Eram os idos de 1789. Maio. Dona Hipólita, informada, cuidou de avisar os participantes da “Inconfidência Mineira”. Atuara no movimento, sua casa em Ponta do Morro sendo local de encontros dos depois apelidados “inconfidentes”. Importante marco da história brasileira, são conhecidos os nomes dos seus participantes, sua trajetória, sua ação. As parcas referências às mulheres que participaram daquela conjuração registram, quase sempre, apenas as mencionadas como musas, cantadas em versos conhecidos. As inconfidentes mineiras ou outras figuras de ação no período, de dona Hipólita a Inácia Gertrudes de Almeida, permaneceram ausentes da história brasileira.
Afirma-se cega a justiça. Se fosse, sua imagem mesma seria inexplicável com a venda a acompanhar sua representação. Não se venda cego, mas aquele capaz de ver o que não se quer seja vislumbrado. À parte a história desta representação, o que vem à mente é se a história também tem sua cegueira de conveniência, ocultos à visão humana fatos ou passagens que marcam a trajetória das pessoas.
Nos sombrios da história e nos silêncios da justiça foram guardadas, quando não escondidas, as mulheres. Principalmente as mais pobres, as negras, as “bem-comportadas moças” e, mais ainda, as que não eram “tão boazinhas”. Mesmo alteando suas ações, dando voz a suas ideias e atuando altivamente, são mantidas silenciadas e invisibilizadas na importância política, cívica e social.

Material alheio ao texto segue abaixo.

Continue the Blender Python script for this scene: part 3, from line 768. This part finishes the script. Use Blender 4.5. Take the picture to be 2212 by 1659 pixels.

Assim é para se manter o modelo repetido de uma sociedade de não partilhamento ou compartilhamento do poder. Como se fosse ele apenas prerrogativa ou gozo, não responsabilidade e compromisso cívico. Versejado por Carlos Drummond de Andrade ao festejar Mietta Santiago, o direito mesmo de ser igual como eleitora, que causou estranheza e foi desigualdade vencida, faz agora 90 anos no Brasil. Por isso gracejava o poeta aos estranhamentos: “Mulher votando? Mulher, quem sabe, Chefe da Nação? O escândalo abala a Mantiqueira, faz tremerem os trilhos da Central e acende no Bairro dos Funcionários, melhor, na cidade inteira funcionária, a suspeita de que Minas endoidece, já endoideceu: o mundo acaba”.
Dona Hipólita segue como exemplo na “doidice” de um mundo no qual a igualdade humanizadora ainda é luta contra tantas cruéis formas de desigualdade.
Mas não há acasos na história da humanidade. O que há é a sua construção, os ideais que se impõem, os interesses que prevalecem, as formulações racionais ou não que se projetam e que contam, não raro, com o imponderável. Mesmo este há de ser superado para que a invenção humana tenha vez. Na aventura humana se pode ser protagonista ou figurante, atuante ou espectador. É escolha e trabalho, empenho e persistência.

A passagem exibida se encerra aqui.